Per ADR 0004, documentation will be linted using markdownlint to enforce file consistency for readers and authors.

This repo contains a custom.markdownlint.jsonc configuration file at the root which handles the markdown rules enforced. This file can be used locally (to check/fix violations) and is also consumed by the Github Action pipeline to check for consistency on PRs.

Github Action

The linting.yaml workflow contains the github action that will run on for each PR. The "Markdown Linting" job handles running the markdown linter using the custom.markdownlint.jsonc config file at the root of the repo. This action is non-blocking, and is meant to provide information to the user about violations .

Linting Locally

In order to run markdown linting locally, you will need to have an installation of markdownlint. We reccomend the markdownlint-cli2, which is the same used by the Github action pipeline.

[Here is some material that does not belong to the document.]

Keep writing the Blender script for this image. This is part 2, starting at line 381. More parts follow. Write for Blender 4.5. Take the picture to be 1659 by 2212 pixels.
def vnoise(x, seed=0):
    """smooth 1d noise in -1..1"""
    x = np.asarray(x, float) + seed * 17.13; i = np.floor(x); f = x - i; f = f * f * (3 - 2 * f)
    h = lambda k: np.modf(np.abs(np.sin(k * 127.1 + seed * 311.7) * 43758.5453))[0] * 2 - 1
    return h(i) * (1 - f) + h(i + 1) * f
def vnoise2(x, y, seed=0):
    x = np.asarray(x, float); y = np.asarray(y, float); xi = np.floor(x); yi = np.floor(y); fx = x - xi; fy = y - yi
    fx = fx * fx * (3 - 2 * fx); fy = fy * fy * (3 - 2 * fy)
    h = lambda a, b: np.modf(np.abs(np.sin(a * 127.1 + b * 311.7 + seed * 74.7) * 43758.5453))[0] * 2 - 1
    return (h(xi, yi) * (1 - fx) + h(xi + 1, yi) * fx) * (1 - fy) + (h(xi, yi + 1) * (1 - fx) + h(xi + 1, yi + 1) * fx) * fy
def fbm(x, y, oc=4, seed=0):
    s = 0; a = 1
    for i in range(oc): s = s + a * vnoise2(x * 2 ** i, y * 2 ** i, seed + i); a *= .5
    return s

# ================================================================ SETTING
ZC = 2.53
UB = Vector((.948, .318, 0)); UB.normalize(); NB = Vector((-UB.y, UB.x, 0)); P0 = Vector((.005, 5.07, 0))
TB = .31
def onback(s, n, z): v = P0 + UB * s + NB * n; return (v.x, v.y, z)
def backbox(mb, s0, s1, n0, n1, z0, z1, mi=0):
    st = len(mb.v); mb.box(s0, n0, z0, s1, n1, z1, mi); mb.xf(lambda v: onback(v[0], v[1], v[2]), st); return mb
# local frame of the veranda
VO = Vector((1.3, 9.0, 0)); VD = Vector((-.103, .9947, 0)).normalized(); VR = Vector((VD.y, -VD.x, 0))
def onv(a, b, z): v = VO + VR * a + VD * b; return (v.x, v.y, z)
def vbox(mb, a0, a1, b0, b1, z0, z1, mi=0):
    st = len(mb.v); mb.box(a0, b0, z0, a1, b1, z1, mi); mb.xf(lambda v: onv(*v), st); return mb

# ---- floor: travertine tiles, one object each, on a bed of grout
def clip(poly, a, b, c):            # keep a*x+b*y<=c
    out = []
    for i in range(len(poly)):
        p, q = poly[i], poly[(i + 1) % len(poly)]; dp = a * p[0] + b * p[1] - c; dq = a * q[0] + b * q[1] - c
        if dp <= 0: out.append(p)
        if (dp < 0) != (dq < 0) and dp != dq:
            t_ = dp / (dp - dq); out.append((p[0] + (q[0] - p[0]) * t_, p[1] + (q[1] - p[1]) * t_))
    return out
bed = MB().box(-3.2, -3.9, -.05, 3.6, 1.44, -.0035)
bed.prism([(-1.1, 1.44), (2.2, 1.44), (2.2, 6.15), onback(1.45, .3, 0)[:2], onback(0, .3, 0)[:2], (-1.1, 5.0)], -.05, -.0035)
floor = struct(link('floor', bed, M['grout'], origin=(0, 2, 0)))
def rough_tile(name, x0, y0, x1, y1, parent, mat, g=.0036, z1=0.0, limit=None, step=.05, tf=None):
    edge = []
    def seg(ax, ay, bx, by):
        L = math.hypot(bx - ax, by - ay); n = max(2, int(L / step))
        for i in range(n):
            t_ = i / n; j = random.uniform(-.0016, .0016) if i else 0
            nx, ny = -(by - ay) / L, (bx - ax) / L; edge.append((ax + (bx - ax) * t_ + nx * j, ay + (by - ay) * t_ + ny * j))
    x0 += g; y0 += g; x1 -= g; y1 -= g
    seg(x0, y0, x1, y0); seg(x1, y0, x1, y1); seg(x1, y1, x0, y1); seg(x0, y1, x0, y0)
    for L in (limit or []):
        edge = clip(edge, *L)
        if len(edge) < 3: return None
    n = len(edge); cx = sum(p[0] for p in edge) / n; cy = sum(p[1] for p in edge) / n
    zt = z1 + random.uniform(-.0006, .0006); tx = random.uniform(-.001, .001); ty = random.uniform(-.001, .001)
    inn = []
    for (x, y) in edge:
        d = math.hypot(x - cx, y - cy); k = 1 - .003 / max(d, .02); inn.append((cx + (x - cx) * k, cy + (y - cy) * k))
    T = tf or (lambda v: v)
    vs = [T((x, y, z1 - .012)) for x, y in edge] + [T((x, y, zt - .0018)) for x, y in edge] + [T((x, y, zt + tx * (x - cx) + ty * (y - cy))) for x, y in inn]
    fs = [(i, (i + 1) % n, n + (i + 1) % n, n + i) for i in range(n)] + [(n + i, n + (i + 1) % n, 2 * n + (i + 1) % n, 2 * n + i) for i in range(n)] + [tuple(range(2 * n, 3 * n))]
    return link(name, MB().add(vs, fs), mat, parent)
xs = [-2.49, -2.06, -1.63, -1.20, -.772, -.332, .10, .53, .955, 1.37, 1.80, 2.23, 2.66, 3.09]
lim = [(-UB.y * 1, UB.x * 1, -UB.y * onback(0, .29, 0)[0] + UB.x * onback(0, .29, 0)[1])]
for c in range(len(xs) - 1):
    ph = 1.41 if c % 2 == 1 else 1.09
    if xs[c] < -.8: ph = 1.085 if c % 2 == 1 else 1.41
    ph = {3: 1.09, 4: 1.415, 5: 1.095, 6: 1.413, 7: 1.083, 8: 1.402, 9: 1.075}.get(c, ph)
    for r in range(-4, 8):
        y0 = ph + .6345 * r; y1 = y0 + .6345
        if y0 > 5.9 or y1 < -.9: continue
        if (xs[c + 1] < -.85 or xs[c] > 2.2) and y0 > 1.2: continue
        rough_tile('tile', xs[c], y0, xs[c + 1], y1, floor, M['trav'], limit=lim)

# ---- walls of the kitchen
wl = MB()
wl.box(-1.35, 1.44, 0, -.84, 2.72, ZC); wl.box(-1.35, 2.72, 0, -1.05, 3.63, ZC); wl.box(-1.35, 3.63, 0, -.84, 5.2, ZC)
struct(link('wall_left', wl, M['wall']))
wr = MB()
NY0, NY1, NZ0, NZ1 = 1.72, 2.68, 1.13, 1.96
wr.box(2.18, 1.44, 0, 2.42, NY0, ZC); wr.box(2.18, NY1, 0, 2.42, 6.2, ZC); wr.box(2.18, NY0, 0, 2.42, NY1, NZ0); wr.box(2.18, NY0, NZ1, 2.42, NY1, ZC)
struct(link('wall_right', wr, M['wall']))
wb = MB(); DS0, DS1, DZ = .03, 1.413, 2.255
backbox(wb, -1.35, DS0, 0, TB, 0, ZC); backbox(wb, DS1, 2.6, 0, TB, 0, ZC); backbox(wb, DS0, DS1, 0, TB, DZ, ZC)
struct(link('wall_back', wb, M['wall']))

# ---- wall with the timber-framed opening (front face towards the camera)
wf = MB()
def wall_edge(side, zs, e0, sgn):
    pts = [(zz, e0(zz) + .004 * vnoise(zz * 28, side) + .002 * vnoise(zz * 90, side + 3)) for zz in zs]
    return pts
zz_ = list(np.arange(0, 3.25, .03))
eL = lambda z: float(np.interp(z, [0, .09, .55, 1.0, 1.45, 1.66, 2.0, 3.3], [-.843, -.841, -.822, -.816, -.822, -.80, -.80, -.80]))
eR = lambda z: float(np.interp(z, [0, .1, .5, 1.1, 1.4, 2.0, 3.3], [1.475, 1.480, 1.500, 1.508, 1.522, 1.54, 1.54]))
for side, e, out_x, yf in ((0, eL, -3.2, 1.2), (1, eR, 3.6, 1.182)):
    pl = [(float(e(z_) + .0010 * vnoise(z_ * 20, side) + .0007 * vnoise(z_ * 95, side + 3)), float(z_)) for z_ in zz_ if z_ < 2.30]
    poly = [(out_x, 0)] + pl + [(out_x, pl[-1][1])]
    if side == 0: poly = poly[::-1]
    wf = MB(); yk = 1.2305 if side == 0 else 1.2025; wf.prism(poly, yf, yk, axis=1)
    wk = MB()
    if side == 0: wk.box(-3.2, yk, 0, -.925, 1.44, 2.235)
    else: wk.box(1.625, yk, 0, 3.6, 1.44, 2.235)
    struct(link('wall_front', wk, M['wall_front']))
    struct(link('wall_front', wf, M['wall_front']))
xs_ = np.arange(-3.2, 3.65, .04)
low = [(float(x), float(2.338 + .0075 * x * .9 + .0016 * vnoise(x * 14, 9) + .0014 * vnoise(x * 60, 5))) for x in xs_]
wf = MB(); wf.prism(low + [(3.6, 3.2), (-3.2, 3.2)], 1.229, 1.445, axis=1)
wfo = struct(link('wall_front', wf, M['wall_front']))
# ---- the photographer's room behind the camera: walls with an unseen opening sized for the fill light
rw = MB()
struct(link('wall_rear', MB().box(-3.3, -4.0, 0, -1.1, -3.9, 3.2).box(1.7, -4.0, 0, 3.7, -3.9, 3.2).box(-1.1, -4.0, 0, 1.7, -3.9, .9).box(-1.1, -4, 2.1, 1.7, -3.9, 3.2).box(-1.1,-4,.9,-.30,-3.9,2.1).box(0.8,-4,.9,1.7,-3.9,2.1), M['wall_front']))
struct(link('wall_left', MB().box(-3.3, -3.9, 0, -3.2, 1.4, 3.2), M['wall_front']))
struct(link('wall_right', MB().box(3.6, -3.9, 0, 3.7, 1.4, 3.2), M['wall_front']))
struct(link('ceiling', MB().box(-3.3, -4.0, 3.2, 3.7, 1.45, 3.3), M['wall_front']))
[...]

The various CLI commands are detailed in the Github docs but the command the pipeline will run (checks all files given the custom config except for .github folder) is:

markdownlint-cli2-config "./custom.markdownlint.jsonc" {"*[^.github]/**,*"}.md

The result will list all of the violations including the file, line number, and code for the violation. An example successful result is included below:

Finding: **/*.md
Linting: 35 file(s)
Summary: 0 error(s)

VS Code Extension

If you are developing in VS Code, there is also a markdownlint extension which you can install. This extension will let you leverage the VS Code formatter to fix your markdown files. While it may not be able to fix all of the violations, it will catch most of the small formatting ones.

Note the extension uses the default formatting configuration. If you want to auto-format based on our custom config file, you will need to manually include those in the extensions' settings.